A further thought I would like to confide and entrust to you has to do with the pastoral care of vocations. In our secularized world, seminarians and those being formed in the religious life need, today more than ever, to be solidly grounded in an authentic Christian life, far from any “princely pretensions”. So too, priests, especially young priests, need to feel close to their Bishops, who will foster their fraternal communion, so that they will not grow discouraged by hardships but rather grow daily in docility to the creativity of the Holy Spirit, serving the people of God with the joy born of charity, not with the unbending and insensitive attitude of bureaucrats. In all things, let us foster hope: even though the harvest is always great and the labourers few, let us count on the Lord, who works wonders in those who trust in him.

Your Beatitude, dear Brothers, how can we not finally turn our thoughts to Armenia, not only in words but above all in our prayers, particularly for all those fleeing Nagorno-Karabakh and for the many displaced families seeking refuge. So many wars, and so much suffering! The First World War was supposed to be the last; it led to the formation of the League of Nations, the “precursor” of the United Nations, in the belief that this would be sufficient to preserve the gift of peace. Yet since then, how many conflicts and massacres have we witnessed, always tragic and always pointless. So often have I pleaded: “Enough!” Let us all take up the cry for peace, so that it may touch hearts, even hearts untouched by the sufferings of the poor and lowly. And above all, let us pray. I pray for you and for Armenia; and I ask you, please, to pray for me!
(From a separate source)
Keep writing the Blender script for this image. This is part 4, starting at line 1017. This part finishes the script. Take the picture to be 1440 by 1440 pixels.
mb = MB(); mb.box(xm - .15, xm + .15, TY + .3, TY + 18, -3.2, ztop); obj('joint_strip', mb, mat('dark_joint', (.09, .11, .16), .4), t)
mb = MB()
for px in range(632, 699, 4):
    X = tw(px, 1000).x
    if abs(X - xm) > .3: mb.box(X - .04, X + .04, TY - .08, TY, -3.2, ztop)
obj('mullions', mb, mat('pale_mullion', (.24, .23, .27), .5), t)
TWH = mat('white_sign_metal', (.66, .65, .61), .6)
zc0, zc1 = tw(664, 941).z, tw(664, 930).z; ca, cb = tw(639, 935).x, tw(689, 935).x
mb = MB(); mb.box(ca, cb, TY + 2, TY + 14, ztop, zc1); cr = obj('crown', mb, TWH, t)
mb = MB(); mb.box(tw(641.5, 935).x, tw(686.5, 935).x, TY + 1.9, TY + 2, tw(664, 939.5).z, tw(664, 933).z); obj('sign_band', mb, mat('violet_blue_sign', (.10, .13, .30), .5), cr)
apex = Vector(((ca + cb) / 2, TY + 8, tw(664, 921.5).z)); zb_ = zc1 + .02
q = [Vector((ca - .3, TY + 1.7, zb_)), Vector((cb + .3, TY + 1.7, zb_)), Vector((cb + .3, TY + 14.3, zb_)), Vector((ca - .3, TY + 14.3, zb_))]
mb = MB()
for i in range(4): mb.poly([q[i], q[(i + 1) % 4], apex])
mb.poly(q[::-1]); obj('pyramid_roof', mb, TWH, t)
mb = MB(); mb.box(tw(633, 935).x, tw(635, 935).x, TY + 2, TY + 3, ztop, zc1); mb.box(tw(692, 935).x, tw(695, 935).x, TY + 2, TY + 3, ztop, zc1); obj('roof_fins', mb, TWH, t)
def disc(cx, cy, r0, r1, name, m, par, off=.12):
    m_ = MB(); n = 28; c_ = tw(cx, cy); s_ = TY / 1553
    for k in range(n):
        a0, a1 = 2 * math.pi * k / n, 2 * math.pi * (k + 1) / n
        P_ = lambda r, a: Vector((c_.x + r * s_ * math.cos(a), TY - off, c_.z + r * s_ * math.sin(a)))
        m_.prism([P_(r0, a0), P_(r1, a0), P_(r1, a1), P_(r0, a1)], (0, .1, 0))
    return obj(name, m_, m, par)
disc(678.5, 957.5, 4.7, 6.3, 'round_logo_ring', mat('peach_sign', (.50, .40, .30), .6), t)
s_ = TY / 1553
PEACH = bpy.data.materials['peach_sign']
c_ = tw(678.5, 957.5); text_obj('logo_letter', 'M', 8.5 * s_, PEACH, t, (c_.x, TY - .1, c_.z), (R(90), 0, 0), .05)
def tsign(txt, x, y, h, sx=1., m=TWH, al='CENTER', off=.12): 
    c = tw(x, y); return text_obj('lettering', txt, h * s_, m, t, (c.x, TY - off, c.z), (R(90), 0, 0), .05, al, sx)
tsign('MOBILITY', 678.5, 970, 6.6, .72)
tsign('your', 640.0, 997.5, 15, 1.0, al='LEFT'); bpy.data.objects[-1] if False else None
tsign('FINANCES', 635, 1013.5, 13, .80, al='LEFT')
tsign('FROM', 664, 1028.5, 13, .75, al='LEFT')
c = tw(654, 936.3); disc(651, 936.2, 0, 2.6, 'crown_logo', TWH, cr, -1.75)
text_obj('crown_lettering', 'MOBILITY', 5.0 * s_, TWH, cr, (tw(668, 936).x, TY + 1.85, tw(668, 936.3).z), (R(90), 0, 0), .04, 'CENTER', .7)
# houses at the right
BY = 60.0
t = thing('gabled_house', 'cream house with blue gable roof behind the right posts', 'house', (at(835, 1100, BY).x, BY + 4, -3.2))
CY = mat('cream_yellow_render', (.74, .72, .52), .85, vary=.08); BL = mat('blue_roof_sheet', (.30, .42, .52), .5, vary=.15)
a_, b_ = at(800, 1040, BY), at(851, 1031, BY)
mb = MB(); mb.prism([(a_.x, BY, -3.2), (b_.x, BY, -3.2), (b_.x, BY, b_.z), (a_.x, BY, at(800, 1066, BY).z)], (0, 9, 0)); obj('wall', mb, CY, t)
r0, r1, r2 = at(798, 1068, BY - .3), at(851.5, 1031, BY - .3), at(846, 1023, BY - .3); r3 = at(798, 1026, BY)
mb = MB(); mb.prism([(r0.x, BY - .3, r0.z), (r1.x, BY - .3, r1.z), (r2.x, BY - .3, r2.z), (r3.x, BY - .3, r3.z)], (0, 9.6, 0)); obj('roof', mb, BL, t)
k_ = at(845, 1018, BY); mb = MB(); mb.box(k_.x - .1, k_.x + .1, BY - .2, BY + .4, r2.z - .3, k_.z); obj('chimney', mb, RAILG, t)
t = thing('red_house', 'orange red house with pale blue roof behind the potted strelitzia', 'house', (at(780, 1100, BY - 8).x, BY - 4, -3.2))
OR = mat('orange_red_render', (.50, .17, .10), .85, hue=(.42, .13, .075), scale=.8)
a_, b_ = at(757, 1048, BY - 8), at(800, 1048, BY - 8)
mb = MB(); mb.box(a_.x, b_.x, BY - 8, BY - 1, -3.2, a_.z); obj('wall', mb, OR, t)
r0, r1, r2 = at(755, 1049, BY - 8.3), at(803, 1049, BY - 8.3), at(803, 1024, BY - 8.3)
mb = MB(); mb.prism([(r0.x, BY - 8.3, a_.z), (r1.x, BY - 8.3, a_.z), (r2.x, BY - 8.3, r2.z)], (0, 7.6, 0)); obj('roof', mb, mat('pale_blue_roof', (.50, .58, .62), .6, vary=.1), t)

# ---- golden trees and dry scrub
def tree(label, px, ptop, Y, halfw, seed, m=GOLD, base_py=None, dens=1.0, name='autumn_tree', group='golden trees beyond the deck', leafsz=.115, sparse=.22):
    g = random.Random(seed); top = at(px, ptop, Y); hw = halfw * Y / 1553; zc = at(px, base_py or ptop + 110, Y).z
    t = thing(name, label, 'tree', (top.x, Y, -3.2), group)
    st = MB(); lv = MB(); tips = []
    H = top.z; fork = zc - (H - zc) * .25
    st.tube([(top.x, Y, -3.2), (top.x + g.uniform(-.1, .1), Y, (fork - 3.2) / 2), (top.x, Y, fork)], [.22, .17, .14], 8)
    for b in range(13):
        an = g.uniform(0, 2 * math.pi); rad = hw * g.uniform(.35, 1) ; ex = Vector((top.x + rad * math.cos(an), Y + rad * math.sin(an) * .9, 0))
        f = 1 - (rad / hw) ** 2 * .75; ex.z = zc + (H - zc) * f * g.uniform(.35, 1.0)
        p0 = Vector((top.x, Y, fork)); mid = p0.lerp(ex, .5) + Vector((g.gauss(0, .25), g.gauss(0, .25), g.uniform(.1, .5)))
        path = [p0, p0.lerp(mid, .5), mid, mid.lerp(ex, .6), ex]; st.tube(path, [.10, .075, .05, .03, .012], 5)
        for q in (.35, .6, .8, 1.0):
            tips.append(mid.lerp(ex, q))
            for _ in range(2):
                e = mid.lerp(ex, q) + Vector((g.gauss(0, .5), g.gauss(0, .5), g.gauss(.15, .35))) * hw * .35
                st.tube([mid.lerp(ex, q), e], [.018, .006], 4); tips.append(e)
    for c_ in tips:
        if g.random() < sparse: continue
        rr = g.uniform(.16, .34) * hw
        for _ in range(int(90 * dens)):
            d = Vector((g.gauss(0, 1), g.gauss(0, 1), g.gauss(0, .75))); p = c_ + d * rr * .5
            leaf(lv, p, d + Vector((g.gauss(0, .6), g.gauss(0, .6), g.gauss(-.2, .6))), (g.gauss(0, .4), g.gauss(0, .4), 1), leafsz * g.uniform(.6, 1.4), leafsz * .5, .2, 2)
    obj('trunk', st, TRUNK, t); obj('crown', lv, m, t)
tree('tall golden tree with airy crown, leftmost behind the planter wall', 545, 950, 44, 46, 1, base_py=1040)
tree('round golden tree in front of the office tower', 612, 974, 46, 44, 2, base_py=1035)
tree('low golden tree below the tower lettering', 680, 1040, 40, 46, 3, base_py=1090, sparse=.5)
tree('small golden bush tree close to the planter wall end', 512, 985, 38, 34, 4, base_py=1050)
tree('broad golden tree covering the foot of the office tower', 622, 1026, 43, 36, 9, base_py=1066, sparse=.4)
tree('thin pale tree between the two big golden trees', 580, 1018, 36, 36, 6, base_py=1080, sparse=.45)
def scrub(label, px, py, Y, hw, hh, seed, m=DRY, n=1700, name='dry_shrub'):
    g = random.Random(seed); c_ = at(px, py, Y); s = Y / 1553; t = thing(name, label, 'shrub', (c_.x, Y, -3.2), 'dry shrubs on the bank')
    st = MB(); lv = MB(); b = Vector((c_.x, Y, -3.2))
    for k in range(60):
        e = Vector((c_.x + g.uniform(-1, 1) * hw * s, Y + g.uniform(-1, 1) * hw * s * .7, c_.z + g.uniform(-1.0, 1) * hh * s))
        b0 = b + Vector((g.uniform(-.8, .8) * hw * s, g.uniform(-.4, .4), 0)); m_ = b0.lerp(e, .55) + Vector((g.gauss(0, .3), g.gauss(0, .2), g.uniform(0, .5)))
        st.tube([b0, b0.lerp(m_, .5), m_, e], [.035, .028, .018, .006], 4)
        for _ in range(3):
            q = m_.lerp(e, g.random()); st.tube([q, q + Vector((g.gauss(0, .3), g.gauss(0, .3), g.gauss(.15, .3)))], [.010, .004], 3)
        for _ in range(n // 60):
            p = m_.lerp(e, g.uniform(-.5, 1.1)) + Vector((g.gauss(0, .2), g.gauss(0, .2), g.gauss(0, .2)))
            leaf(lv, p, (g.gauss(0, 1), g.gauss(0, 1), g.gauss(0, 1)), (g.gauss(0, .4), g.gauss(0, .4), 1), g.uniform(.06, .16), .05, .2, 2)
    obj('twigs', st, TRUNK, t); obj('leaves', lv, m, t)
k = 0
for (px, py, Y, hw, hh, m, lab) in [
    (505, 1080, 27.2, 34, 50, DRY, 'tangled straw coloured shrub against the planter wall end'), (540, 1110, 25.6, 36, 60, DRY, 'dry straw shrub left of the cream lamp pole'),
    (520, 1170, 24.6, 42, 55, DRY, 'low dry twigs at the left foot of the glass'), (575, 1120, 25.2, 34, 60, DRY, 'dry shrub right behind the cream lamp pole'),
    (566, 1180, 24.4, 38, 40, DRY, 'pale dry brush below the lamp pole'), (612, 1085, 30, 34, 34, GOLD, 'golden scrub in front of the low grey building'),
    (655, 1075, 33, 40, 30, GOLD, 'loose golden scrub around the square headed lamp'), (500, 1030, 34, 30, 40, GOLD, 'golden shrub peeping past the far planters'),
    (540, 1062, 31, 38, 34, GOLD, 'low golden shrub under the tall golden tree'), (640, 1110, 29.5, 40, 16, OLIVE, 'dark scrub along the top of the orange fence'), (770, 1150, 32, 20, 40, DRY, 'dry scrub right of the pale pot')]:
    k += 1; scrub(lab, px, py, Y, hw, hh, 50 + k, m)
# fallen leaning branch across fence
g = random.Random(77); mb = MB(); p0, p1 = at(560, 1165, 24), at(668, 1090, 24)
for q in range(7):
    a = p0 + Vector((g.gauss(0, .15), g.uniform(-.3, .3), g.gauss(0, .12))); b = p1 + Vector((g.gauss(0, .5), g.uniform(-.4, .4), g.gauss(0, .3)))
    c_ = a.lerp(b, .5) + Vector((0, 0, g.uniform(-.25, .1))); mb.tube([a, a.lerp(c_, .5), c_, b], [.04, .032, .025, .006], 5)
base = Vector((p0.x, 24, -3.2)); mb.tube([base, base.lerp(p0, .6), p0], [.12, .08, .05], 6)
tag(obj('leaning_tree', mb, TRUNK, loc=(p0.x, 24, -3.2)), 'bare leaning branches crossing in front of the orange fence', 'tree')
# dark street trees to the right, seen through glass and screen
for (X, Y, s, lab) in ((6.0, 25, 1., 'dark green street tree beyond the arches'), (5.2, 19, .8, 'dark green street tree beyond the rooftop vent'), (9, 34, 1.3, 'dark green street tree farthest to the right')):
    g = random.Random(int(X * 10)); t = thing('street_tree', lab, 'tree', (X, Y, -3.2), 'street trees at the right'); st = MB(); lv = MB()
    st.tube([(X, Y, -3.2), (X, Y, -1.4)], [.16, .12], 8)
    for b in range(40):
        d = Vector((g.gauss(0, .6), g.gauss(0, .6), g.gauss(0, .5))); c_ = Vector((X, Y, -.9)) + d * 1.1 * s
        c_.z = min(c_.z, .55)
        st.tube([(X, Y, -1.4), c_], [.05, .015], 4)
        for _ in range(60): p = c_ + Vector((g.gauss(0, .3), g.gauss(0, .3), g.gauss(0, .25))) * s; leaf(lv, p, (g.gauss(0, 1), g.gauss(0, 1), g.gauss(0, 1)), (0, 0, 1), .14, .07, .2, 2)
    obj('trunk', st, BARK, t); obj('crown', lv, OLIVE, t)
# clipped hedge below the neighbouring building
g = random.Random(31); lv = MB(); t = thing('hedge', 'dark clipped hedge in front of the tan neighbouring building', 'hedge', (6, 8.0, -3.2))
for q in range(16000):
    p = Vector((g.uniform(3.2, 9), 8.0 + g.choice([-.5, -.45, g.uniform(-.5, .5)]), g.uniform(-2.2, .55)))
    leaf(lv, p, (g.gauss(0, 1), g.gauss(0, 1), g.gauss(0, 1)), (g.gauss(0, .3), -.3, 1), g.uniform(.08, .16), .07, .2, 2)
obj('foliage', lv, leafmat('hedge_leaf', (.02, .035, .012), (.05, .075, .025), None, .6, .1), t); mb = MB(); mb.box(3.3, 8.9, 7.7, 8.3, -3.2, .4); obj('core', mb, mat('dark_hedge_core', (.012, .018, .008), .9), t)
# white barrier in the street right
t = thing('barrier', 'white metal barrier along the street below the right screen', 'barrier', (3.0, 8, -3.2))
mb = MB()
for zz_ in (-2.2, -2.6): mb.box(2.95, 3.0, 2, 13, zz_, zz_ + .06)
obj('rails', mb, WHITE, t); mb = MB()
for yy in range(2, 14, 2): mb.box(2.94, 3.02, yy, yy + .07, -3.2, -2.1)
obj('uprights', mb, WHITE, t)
I thank you for your presence and for your ministry. Before imparting my blessing, I would like to recite a prayer of Saint Nerses the Gracious. I ask you to pray it with me, in anticipation of the day when, God willing, we will be able to celebrate him at the same altar with our brothers and sisters of the Armenian Apostolic Church: “All-merciful Lord, have mercy on all those who believe in you; on my beloved ones, and on those who are strangers to me; on all those I know, and on those unknown to me; on the living and on the dead; even forgive my enemies, and those who hate me, forgive the trespasses they have committed against me; and relieve them from the malice they bear towards me, so that they become worthy of your mercy. Have mercy upon your creatures, and on me, a manifold sinner” (I Confess with Faith, The 24 Prayers, XXIII). Thank you.